De kleindochter, net twee, oefent haar motoriek met een hengelspel. In een bakje liggen houten visjes met een magneetje op hun rug. Met enige behendigheid kan zij met een bijpassend stokje en touwtje de visjes uit de vijver hengelen. Omdat de visjes een rugnummer hebben leent het spel zich ook voor de ontwikkeling van getalgevoel. Als alle vijverbewoners gevangen zijn dan kan ze daarvan met wat hulp een getallenrij van 1 tot en met 7 maken. Zo kan ze al leren tellen.
Kennelijk heeft ze wel eens iets over het cijfer nul gehoord. Ze liet tenminste blijken dat ze een visje met dat rugnummer miste. Maar tegelijk drukten haar handjes en haar gezicht uit dat het een vreemde gedachte was. Wat zou het immers betekenen als ze het nulde visje eruit hengelde? Met een krijsend broertje van nul jaar weet ze al dat nul niet niks is. Bovendien is het eten klaar wanneer het klokje van de oven op nul staat. Dat benul heeft ze al.

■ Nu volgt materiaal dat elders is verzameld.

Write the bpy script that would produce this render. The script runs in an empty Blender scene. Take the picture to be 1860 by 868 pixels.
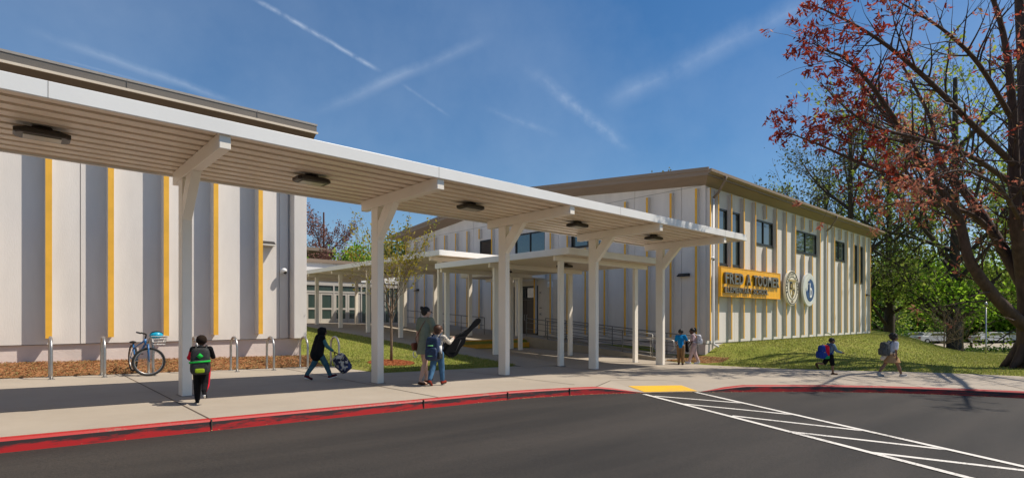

Een tijdje later stond ik met haar in de lift. Ze mocht drukken op het onderste knopje, de nul. We gingen naar de begane grond. Tijdens het reisje naar beneden bleef ze zich verbazen over het effect van het indrukken van de nul. Amerikaanse kindjes hebben het makkelijker met de 1 voor first floor.
Met haar twijfels over het nut, maar ook met de geleidelijke acceptatie van de nul staat ze in een lange Europese traditie. De worsteling met nul gaat terug op de Egyptenaren en de Babyloniërs. Zij hadden een symbool voor niets of gebruikten een lege ruimte in een cijferreeks. De Grieken maakten er zoals te verwachten een filosofische kwestie van omdat in hun ogen “niets” niet tegelijk “iets” kan zijn. Toch was het de Griek Ptolemaeus (87-150) die de nul niet alleen gebruikte voor een lege positie in een cijferreeks maar ook als een symbool met een zelfstandige betekenis. Eeuwen later stelde de Indiase wiskundige Brahmagupta (598-668) als eerste rekenregels voor het getal nul op. Het is zijn verdienste dat de nul niet alleen een positiecijfer is (bijvoorbeeld in het tientallig stelsel of in het binaire 0-1 stelsel), maar ook een getal waarmee je kunt rekenen. In Italië pakte Fibonacci (1170 – ca. 1250) eeuwen later de draad weer op. Hij introduceerde de Indische cijfers in West-Europa, inclusief de nul als getal en positiecijfer, als vervanging van de Romeinse notatie van getallen. Het zou echter nog een paar honderd jaar duren voordat de kinderen in Nederland konden oefenen met de inzichten van Fibonacci; dankzij Willem Bartjens (1569-1638).
Boeiend om mee te maken hoe de kleindochter, alsof het een culturele reis is door de eeuwen heen, de betekenis van nul probeert uit te vissen.